A Guide to the Average Mortgage Rates Across Minnesota

By educating yourself on the interest rates in the national marketplace you can hone your strategy for refinancing your mortgage. Our team at Mortgages Diversified at Summit Mortgage Corporation is highly experienced in the mortgage marketplace and within our new post, we’ll provide a guide to understanding the average mortgage rates across Minnesota.

15-year fixed mortgage

Mortgage rates can change daily, so you need to be prepared for fluctuations that happen quickly in order to lock in on the mortgage rate you are looking for.  Fifteen-year mortgages tend to be a lower rate than longer-term mortgages, but will come with a higher monthly payment because you have less time to pay –off your investment.  The benefit is that you would be spending less on interest, which reduces the total cost of your property.

30-year fixed mortgage

All mortgage timeframes have fluctuations in the interest rates and need to be researched and monitored when you are interested in purchasing or refinancing a home.  With a thirty-year mortgage you would be spreading the cost of your investment over a longer period, thus it may make the most sense for your budget due to lower monthly payments.

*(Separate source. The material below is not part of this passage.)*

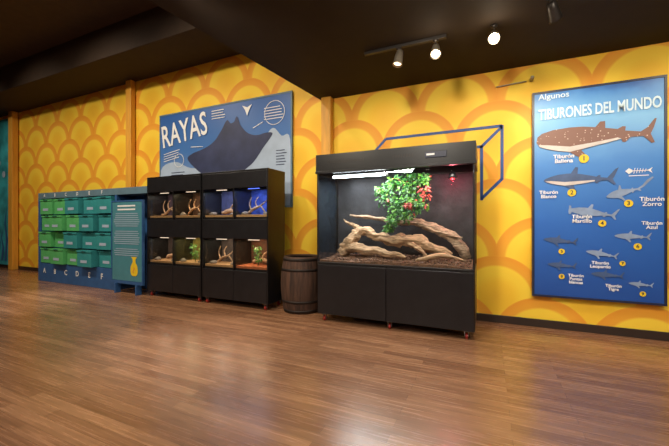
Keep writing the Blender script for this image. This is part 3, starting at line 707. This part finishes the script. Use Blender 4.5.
# ------------------------------------------------------------ ceiling fixtures
tr = box('lighting_track', -1.2, -.36, 3.40, 3.44, 3.005, 3.038, M['fix']); tag(tr, 'black lighting track fixed to the dark ceiling', 'lighting track')
def spot(x, y, target, lensm, e, lab, bm_, ztop=3.004, size=1.6, drop=.10):
    s = empty('spotlight', (x, y, ztop), lab, 'spotlight', 'ceiling spotlights')
    z = ztop - drop
    lathe('stem', [(.03, 0), (.03, -.012), (.008, -.014), (.008, -drop + .02)], M['fix'], s, (x, y, ztop - .001), seg=14)
    q = (Vector(target) - Vector((x, y, z))).to_track_quat('-Z', 'Y')
    h = lathe('lamp_head', [(.012, .085), (.032, .075), (.04, .03), (.048, -.06), (.052, -.075), (.046, -.075), (.04, -.05)], bm_, s, (x, y, z), seg=24)
    h.rotation_mode = 'QUATERNION'; h.rotation_quaternion = q
    l = lathe('lens', [(.001, -.050), (.039, -.052), (.039, -.058), (.001, -.064)], lensm, h, (x, y, z), seg=20)
    d = (Vector(target) - Vector((x, y, z))).normalized()
    li = light('spotlight_beam', 'SPOT', (x, y, z), e, (1, .88, .68), s, None, spot_size=size, spot_blend=.7, shadow_soft_size=.04)
    li.location = Vector((0, 0, -drop)) + d * .09
    li.rotation_mode = 'QUATERNION'; li.rotation_quaternion = q
    return s
spot(-.83, 3.42, (-1.3, 3.0, 0), M['lensd'], 30, 'silver cylindrical spotlight on ceiling track', M['fixb'])
spot(-.46, 3.42, (-.3, 1.9, .6), M['lens'], 40, 'lit silver spotlight on ceiling track', M['fixb'])
spot(.06, 3.45, (.0, 1.2, .9), M['lens'], 70, 'brightly lit ceiling spotlight', M['fixb'], ztop=3.039)
spot(.50, 3.25, (1.1, 4.5, 1.6), M['lensd'], 60, 'dark grey ceiling spotlight aimed at the shark poster', M['fix'], ztop=3.039)
light('spotlight_glow', 'POINT', (.06, 3.33, 2.86), 3.0, (1, .84, .6), bpy.data.objects['spotlight.002'], shadow_soft_size=.04)
light('spotlight_glow', 'POINT', (-.46, 3.30, 2.84), 1.8, (1, .84, .6), bpy.data.objects['spotlight.001'], shadow_soft_size=.04)
pb = empty('ceiling_speaker', (-5.0, 2.55, 4.6), 'small dark ceiling-mounted device on short stem', 'speaker')
lathe('stem', [(.05, 0), (.05, -.02), (.015, -.022), (.015, -.18)], M['fix'], pb, (-5.0, 2.55, 4.599), seg=16)
lathe('body', [(.02, .05), (.07, .03), (.09, -.04), (.07, -.08), (.02, -.09)], M['fix'], pb, (-5.0, 2.55, 4.38), seg=20)
cp = tubes('wall_conduit', [[(.10, 4.485, 2.84, .008), (.25, 4.485, 2.848, .008), (.42, 4.485, 2.855, .008)]], M['fixb'], None, (.1, 4.485, 2.84), seg=10, sub=3, rough=0)
tag(cp, 'short thin grey conduit fixed high on the yellow wall', 'conduit')
sc = empty('wall_sensor', (.47, 4.47, 2.86), 'small grey wall-mounted sensor at the end of conduit', 'sensor')
box('bracket', .455, .485, 4.47, 4.498, 2.845, 2.875, M['fix'], sc)
lathe('body', [(.01, -.04), (.02, -.035), (.022, .03), (.015, .035)], M['fixb'], sc, (.47, 4.435, 2.86), axis='Y', seg=16)

# ------------------------------------------------------------ room lights
def down(x, y, z, e, col=(1, .86, .68), size=.25, target=None):
    light('added_fill_light', 'AREA', (x, y, z), e, col, None, target or (x, y, 0), shape='DISK', size=size)  # added area lamp without a fixture, soft fill for floor and room
for x in (-2.2, -.7, .8, 2.3):
    light('added_wall_wash', 'SPOT', (x, 1.7, 2.95), 110, (1, .88, .70), None, (x + .1, 4.5, 1.3), spot_size=1.75, spot_blend=.9, shadow_soft_size=.08)  # added unseen spots, no fixtures, to light the wall evenly
for x in (-1.3, -.2, .35, 1.9):
    light('added_wall_pool', 'SPOT', (x, 3.6, 2.98), 15, (1, .84, .56), None, (x, 4.5, 2.2), spot_size=1.5, spot_blend=1, shadow_soft_size=.06)  # added lamps without fixtures, for warm pools high on the wall
for x, e in ((-10.5, 140), (-8.2, 165), (-6.0, 195), (-3.8, 210)):
    light('added_wall_wash', 'SPOT', (x, 1.6, 4.5), e, (1, .86, .66), None, (x, 4.5, 1.6), spot_size=1.6, spot_blend=.9, shadow_soft_size=.08)  # added unseen spots that brighten the high left wall
down(-2.9, 1.6, 4.5, 50); down(-6.2, 1.8, 4.5, 50); down(-1.0, .5, 3.0, 34, (1, .93, .84)); down(1.6, .8, 3.0, 34, (1, .94, .86)); down(-1.5, -2, 3.0, 55, (1, .92, .82)); down(2.5, -2, 3.0, 60, (.85, .9, 1)); down(-5.5, -2, 4.5, 80)
light('floor_spotlight', 'SPOT', (-2.9, 3.1, 4.5), 520, (1, .96, .92), None, (-2.75, 2.45, 0), spot_size=.5, spot_blend=1, shadow_soft_size=.1)
light('floor_spotlight', 'SPOT', (-6.8, 3.1, 4.5), 560, (1, .95, .9), None, (-6.5, 2.6, 0), spot_size=.55, spot_blend=1, shadow_soft_size=.1)

w = bpy.data.worlds.new('World'); scene.world = w; w.use_nodes = True
w.node_tree.nodes['Background'].inputs[0].default_value = (.5, .45, .4, 1); w.node_tree.nodes['Background'].inputs[1].default_value = .1

cam = bpy.data.cameras.new('Camera'); cam.lens = 18; cam.sensor_width = 36; cam.clip_start = .05
co = bpy.data.objects.new('Camera', cam); COL.objects.link(co)
co.location = (0, 0, 1.2); co.rotation_euler = (math.radians(90), 0, math.radians(24.5)); scene.camera = co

What you need to know about mortgage rates

  • You’ll pay less per month with a 30-year mortgage

It’s important to note that, generally, you’ll pay less per month with a longer mortgage such as 30-year mortgage than you would with a shorter option.   But for the term of the loan, due to the interest paid, it is more expensive than a shorter term loan.

  • The principal is paid slowly in the beginning

At the beginning of your mortgage contract, the principal is paid off slowly and most of the payments will go toward interest. You can use an amortization calculator to find out how the numbers break down when evaluating your mortgage options.

  • Fixed rate mortgages are preferred when interest rates rise

In the current market environment, it’s thought that interest rates will continue to rise into 2019 and so those negotiating with the lender for a refinance now may consider a fixed rate mortgage their best option. That’s because the fixed rate will never rise and will allow the homeowner to save on their interest in the coming years.

  • Variable rate an option when selling in near future

However, a variable rate mortgage is often the preferred choice of homeowners looking to sell in the next few years. Variable rate mortgages allow for more of the principal to be paid down over a shorter time, ensuring a greater return when selling the home.